En el mundo de las redes sociales algunos políticos conservan una popularidad a prueba de juicios. Ante la arenga fácil sus seguidores, ven lo que quieren ver y la Justicia queda en entredicho.
El apéndice del Indice de Democracia 2022 (The Intelligence Unit Limited) está dedicado a definir y medir la democracia, término que, según se indica, no es aceptado pacíficamente. No obstante, en un intento de explicar el concepto e intentar medirlo, la publicación inglesa incluye algunos conceptos. Entre ellos destacamos:
“La democracia presupone igualdad ante la ley (y) el debido proceso…”; “Los derechos humanos básicos incluyen . . . el derecho a un debido proceso judicial”; “Existe un sistema efectivo de controles y equilibrios. El poder judicial es independiente y se cumplen sus decisiones.”; “en los regímenes híbridos (más débiles que una democracia imperfecta) el poder judicial no es independiente”.

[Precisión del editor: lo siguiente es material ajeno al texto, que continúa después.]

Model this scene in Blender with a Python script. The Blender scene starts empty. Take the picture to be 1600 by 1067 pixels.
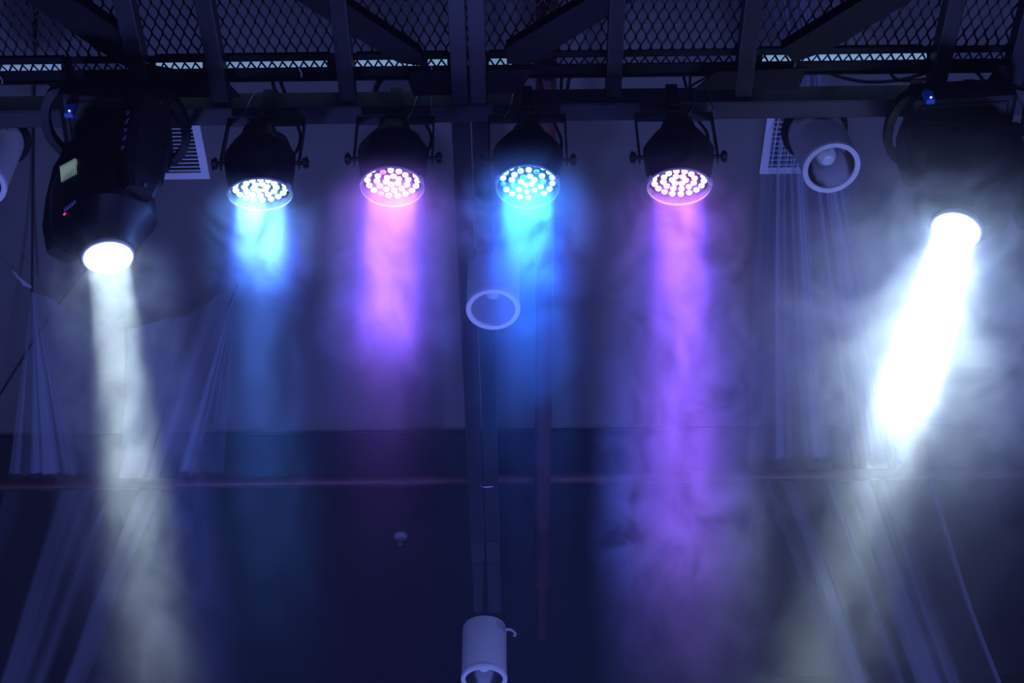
import bpy, bmesh, math, random
from mathutils import Vector, Matrix
R_ = math.radians
rnd = random.Random(7)
SC = bpy.context.scene
COL = SC.collection

# ------------------------------------------------------------------ camera
CAMZ = 1.6
FPX = 2222.0
PITCH, ROLL = R_(46.5), R_(0.72)
F = Vector((0, math.cos(PITCH), math.sin(PITCH)))
U0 = Vector((0, -math.sin(PITCH), math.cos(PITCH)))
X0 = Vector((1, 0, 0))
RT = (X0 * math.cos(ROLL) - U0 * math.sin(ROLL)).normalized()
UP = (U0 * math.cos(ROLL) + X0 * math.sin(ROLL)).normalized()
C0 = Vector((0, 0, CAMZ))
cam = bpy.data.cameras.new('camera')
cam.sensor_width = 36.0
cam.lens = 36.0 * FPX / 1600.0
cam.clip_start = 0.05
camo = bpy.data.objects.new('camera', cam)
COL.objects.link(camo)
camo.matrix_world = Matrix.Translation(C0) @ Matrix((RT, UP, -F)).transposed().to_4x4()
SC.camera = camo

# ------------------------------------------------------------------ view, world, render look
SC.view_settings.view_transform = 'Standard'
SC.view_settings.look = 'None'
SC.view_settings.gamma = 1.0
SC.view_settings.use_curve_mapping = False
SC.view_settings.exposure = 0.0
cy = SC.cycles
cy.use_denoising = True
cy.max_bounces = 4
cy.diffuse_bounces = 2
cy.glossy_bounces = 2
cy.transmission_bounces = 3
cy.transparent_max_bounces = 16
cy.volume_bounces = 0
cy.sample_clamp_indirect = 2.0
cy.volume_step_rate = 1.4
cy.volume_max_steps = 256
w = bpy.data.worlds.new('night_studio'); SC.world = w
w.use_nodes = True
w.node_tree.nodes['Background'].inputs[0].default_value = (0.10, 0.13, 0.55, 1)
w.node_tree.nodes['Background'].inputs[1].default_value = 0.02


def ray(px, py):
    return F + RT * ((px - 800.0) / FPX) + UP * ((533.5 - py) / FPX)
def at_h(px, py, H):
    d = ray(px, py); return C0 + d * (H / d.z)
def at_y(px, py, Y):
    d = ray(px, py); return C0 + d * (Y / d.y)
def at_d(px, py, D):
    return C0 + ray(px, py) * D
def Z(H): return CAMZ + H


def light(name, kind, loc, d, energy, color, **kw):
    l = bpy.data.lights.new(name, kind)
    l.energy = energy; l.color = color
    for k, v in kw.items(): setattr(l, k, v)
    o = bpy.data.objects.new(name, l); COL.objects.link(o)
    o.matrix_world = Matrix.Translation(loc) @ Vector(d).to_track_quat('-Z', 'Y').to_matrix().to_4x4()
    return o

light('added_wash_light', 'AREA', (0.5, -1.5, 0.5), (0.0, 0.75, 1), 60, (0.20, 0.26, 1.0), shape='DISK', size=0.6)  # added fill lamp behind the camera, gives the front faces some blue
# unseen blue lamps added low down, aimed up to brighten the ceiling
light('added_wash_light', 'AREA', (-2.2, 4.3, 0.5), (0.15, -0.25, 1), 88, (0.19, 0.255, 1.0), shape='DISK', size=0.6)
light('added_wash_light', 'AREA', (2.3, 4.0, 0.5), (-0.1, -0.2, 1), 125, (0.20, 0.26, 1.0), shape='DISK', size=0.6)

# ------------------------------------------------------------------ materials
MATS = {}
def mat(name, col, rough=0.6, metal=0.0, emit=None, es=0.0, var=0.15, scale=14.0, alpha=None, spec=0.5):
    if name in MATS: return MATS[name]
    m = bpy.data.materials.new(name); m.use_nodes = True
    nt = m.node_tree; b = nt.nodes['Principled BSDF']
    b.inputs['Roughness'].default_value = rough
    b.inputs['Metallic'].default_value = metal
    b.inputs['Specular IOR Level'].default_value = spec
    tc = nt.nodes.new('ShaderNodeTexCoord')
    nz = nt.nodes.new('ShaderNodeTexNoise'); nz.inputs['Scale'].default_value = scale
    nz.inputs['Detail'].default_value = 4
    nt.links.new(tc.outputs['Object'], nz.inputs['Vector'])
    mx = nt.nodes.new('ShaderNodeMix'); mx.data_type = 'RGBA'
    mx.inputs[6].default_value = (*[c * (1 - var) for c in col], 1)
    mx.inputs[7].default_value = (*[min(1, c * (1 + var)) for c in col], 1)
    nt.links.new(nz.outputs['Fac'], mx.inputs[0])
    nt.links.new(mx.outputs[2], b.inputs['Base Color'])
    if emit:
        b.inputs['Emission Color'].default_value = (*emit, 1)
        b.inputs['Emission Strength'].default_value = es
        m.cycles.emission_sampling = 'NONE' if es < 2.0 else 'AUTO'
    if alpha is not None: b.inputs['Alpha'].default_value = alpha
    MATS[name] = m
    return m

STEEL = mat('dark_painted_steel', (0.035, 0.035, 0.042), 0.55, 0.0)
STEEL_DK = mat('black_painted_steel', (0.010, 0.010, 0.013), 0.6, spec=0.12)
MESHM = mat('black_expanded_steel', (0.006, 0.006, 0.008), 0.6)
PLASTIC = mat('black_plastic', (0.010, 0.010, 0.013), 0.55)
HOUS = mat('black_aluminium', (0.018, 0.018, 0.024), 0.42)
CABLE = mat('black_rubber_cable', (0.012, 0.012, 0.014), 0.6)
WHITE = mat('white_painted_metal', (0.74, 0.74, 0.76), 0.45, var=0.04)
RIM = mat('white_rim', (0.85, 0.86, 0.88), 0.4, var=0.03)
CHROME = mat('reflector_metal', (0.7, 0.7, 0.74), 0.18, 1.0, var=0.03)
REDP = mat('red_pipe_paint', (0.085, 0.024, 0.03), 0.45, scale=5)
WIRE = mat('galvanised_wire', (0.45, 0.45, 0.5), 0.35, 0.8)
BLUEM = mat('blue_plastic', (0.06, 0.20, 0.85), 0.4)
PAINTW = mat('white_print', (0.40, 0.36, 0.75), 0.5)
CEILM = mat('ceiling_board', (0.128, 0.124, 0.122), 0.85, var=0.06, scale=2.5)
CEILD = mat('black_ceiling_paint', (0.0055, 0.0055, 0.007), 0.85, var=0.2, scale=2)
WALLM = mat('black_wall_paint', (0.006, 0.006, 0.009), 0.9)
FLOORM = mat('dark_floor', (0.014, 0.014, 0.018), 0.6)
FROST = mat('frosted_lens', (0.62, 0.66, 0.74), 0.5, var=0.03)
GLASSR = mat('lens_ring_glass', (0.75, 0.80, 0.80), 0.25, var=0.02)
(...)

Es decir, la justicia independiente, el debido proceso, la igualdad ante la ley, son, tanto en la definición de democracia como en el desarrollo de indicadores para medirla, factores relevantes. O sea, una Justicia independiente, el acceso a la misma, su fortaleza frente a los otros poderes del Estado, son elementos presentes en una verdadera democracia.
Por eso preocupa, por decir lo menos, el menosprecio que algunos poderosos muestran por los jueces y las cortes encargadas de enjuiciarlos.
En dos hechos infrecuentes, un tribunal argentino condenó por primera vez a una vicepresidenta de la Nación, Cristina Kirchner, y en tres cortes estadounidenses el exmandatario Donald Trump enfrentará cargos penales. Mientras tanto, en Israel, la coalición de gobierno aprobó un ley para que la Suprema Corte no interfiera contra ciertas decisiones de la administración (justo cuando, no está demás decirlo, Benjamin Netanyahu está en el medio de un juicio por corrupción)
Que Kirchner, Trump y Netanyahu conserven una popularidad inalterable en sus respectivos países es una mala noticia: la otra cara de la moneda es que una gran parte de la ciudadanía, siguiendo a sus líderes, no cree en la Justicia. Eso pone en entredicho el poder que protege los derechos humanos y permite el funcionamiento del sistema de controles y equilibrios, imprescindible para garantizar la separación de poderes.
En las democracias débiles el descrédito hacia el Poder Judicial pasa por la desconfianza en un sistema de difícil o limitado acceso para los sectores más vulnerables de la sociedad que, al mismo tiempo favorece y ampara a las clases privilegiadas ya por su poderío económico, ya por su poderío político.
Así, no es de extrañar que para establecer el ranking democrático se hagan preguntas tales como “el grado en que los ciudadanos son tratados de manera igualitaria bajo la ley”; “si hay grupos o individuos favorecidos que evaden la persecución judicial” o si “las cortes han emitido alguna vez una sentencia importante contra el gobierno o un alto funcionario del gobierno”.
Sin embargo, en esta nueva realidad de un mundo bipolar que se fanatiza tras políticos populistas, que descree de la ciencia, que se resiste a ver aumentos patrimoniales inexplicables o vidas de lujos que no se condicen con el salario de un servidor público (o eso que importa—roba pero hace—) se abrió una nueva categoría de descrédito: no toquen a mi candidato, más allá de cualquier otra consideración.
No es de extrañar que el Uruguay —calmo testigo de un vicepresidente dimitido, de la condena del expresidente del Banco República, del desafuero de un Senador denunciado y de la investigación de ministros, viceministros y ex viceministra en un caso común— sea considerado como una democracia plena por el Indice de Democracia 2022 u obtenga niveles remarcables según Latinobarómetro.
No obstante, no da como para dormirse en los laureles. Los cuestionamientos a fiscales que no adelantan alguna causa notoria —de esas que movilizan a legisladores— o las coberturas periodísticas de ciertas audiencias en que las acusaciones entre colegas no llegan —aunque debieran—a ruborizarlos, no son una buena señal.
Son tan pésimas como la moda de exponer a letrados, abogados y clientes “mediáticos”; esa especie de cobertura de estilo revisteril y frandulero que antes se reservaba al mundo del espectáculo y hoy, como un Pac-man, empieza a “comerse” otros sectores de la sociedad.